Scandals within the Reagan government began to emerge near the end of his second term. The most damning was the Iran-Contra scandal, a complex series of negotiations in which the US sold weapons to Iran to fund anti-communist forces in Nicaragua. Although scandal threatened to erode Republican power in the 1988 election, Reagan had inspired a new, aggressive style of conservative political tactics that slandered the Democratic opposition and gave George H. W. Bush the presidency.

Like his son in later years, the first Bush presidency focused heavily on gaining influence in important oil-producing lands in the Middle East. Under the auspices of helping Kuwait defeat an invasion by Iraq, the US entered the first Gulf War. Although the US and its allies were ultimately victorious, many Middle Easterners were angry about US involvement in their regional conflict. The war helped spark the rise in Muslim extremism that greatly influenced US foreign policy for years to come.

By 1991, Reagan’s extreme conservative fiscal policy had finally come full circle, and the US entered an economic recession. Despite a spike in Bush’s popularity resulting from his Gulf War victory, his failure to adequately address the recession led to his defeat by Democrat Bill Clinton in the 1992 election.

Chapter 32 Summary & Analysis: “The Age of Globalization”

The final chapter of American History sums up the period from Bill Clinton’s first victory to the time of the book’s publication in 2015—a period in which intense partisanism marked American politics. This partisanism began largely during Clinton’s second term. In his first term, Clinton hoped to pass ambitious progressive legislation, such as a nationalized healthcare system. This plan failed, shot down by the Republican-controlled house and senate. Despite Republican opposition and largely due to a strong economy, Clinton won reelection in 1996 and shifted his focus to a much more centrist form of government that gave in to many Republican desires, including stripping welfare benefits from the poorest Americans and issuing tax cuts. Despite Clinton’s efforts to cater to them, Republicans remained hostile to him and in 1998 attempted to impeach him over a sex scandal. However, while this stained his reputation, the impeachment effort was ultimately unsuccessful, as it had little to do with his actual actions as a leader.

The Clinton scandal was the first sign of what became a divisive, partisan period in US politics. Republicans regained the presidency with the victory of George W. Bush in the controversial 2000 election, which many still believe was won by Democrat Al Gore. As president, Bush presided over a stable American economy but embarked on an aggressive campaign in the Middle East, using the World Trade Center attacks in 2001 to launch the wide-reaching “War on Terrorism” and the later war with Iraq, conflicts that quickly became unpopular as it became clear that, much like the Vietnam War, they lacked a clear plan for victory or defined goals.

Although Bush won reelection in 2004, the 2008 victory of young Illinois senator Barack Obama showed that frustration with Bush’s style of Republicanism had reached its peak. Obama launched his campaign with the promise of “hope,” and many thought he would issue in important reforms on long-standing issues like environmentalism and abortion rights. Like every Democratic leader since Carter, however, his most ambitious goals were thwarted by intense Republican opposition across the federal government. During Obama’s presidency, Republican leadership became more aggressively anti-opposition than ever before.

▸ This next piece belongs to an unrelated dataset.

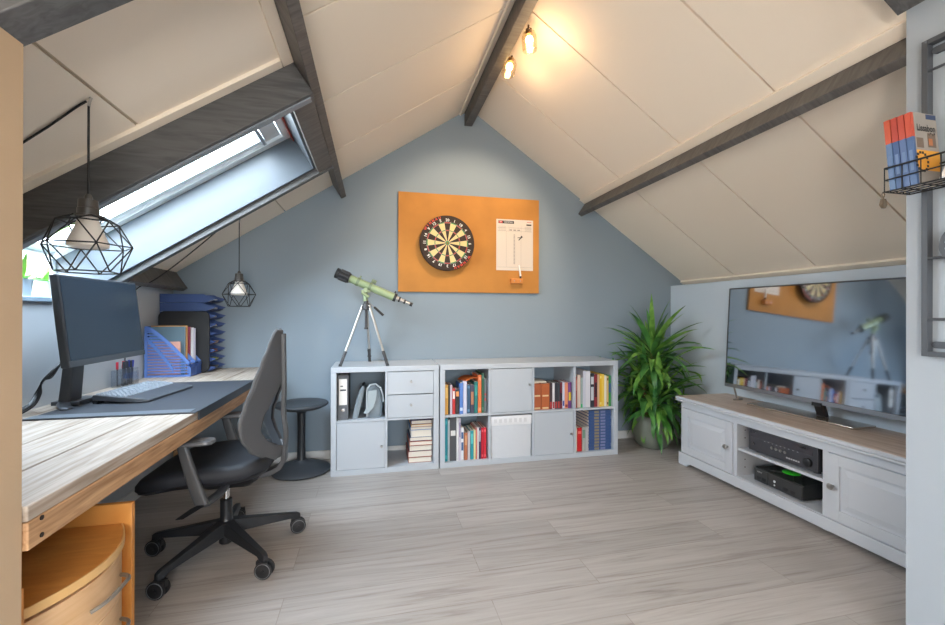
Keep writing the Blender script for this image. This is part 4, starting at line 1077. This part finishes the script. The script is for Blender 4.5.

American History ends on an optimistic note. After the rise of the far-right Tea Party and a shutdown of the federal government in 2013 over Obama’s efforts to pass minimal healthcare reforms, the government avoided a second shutdown in 2014. The book, published in 2015, points out that many media figures saw this as a return to reason in the Republican Party and a defeat of far-right efforts like the Tea Party. The reality of the situation was, of course, quite different. Just one year later, in 2016, Donald Trump won the presidency and ushered in an unprecedented wave of far-right sentiment that, as of the writing of this guide, still threatens the stability of American democracy despite the 2020 election of Democrat Joe Biden as president.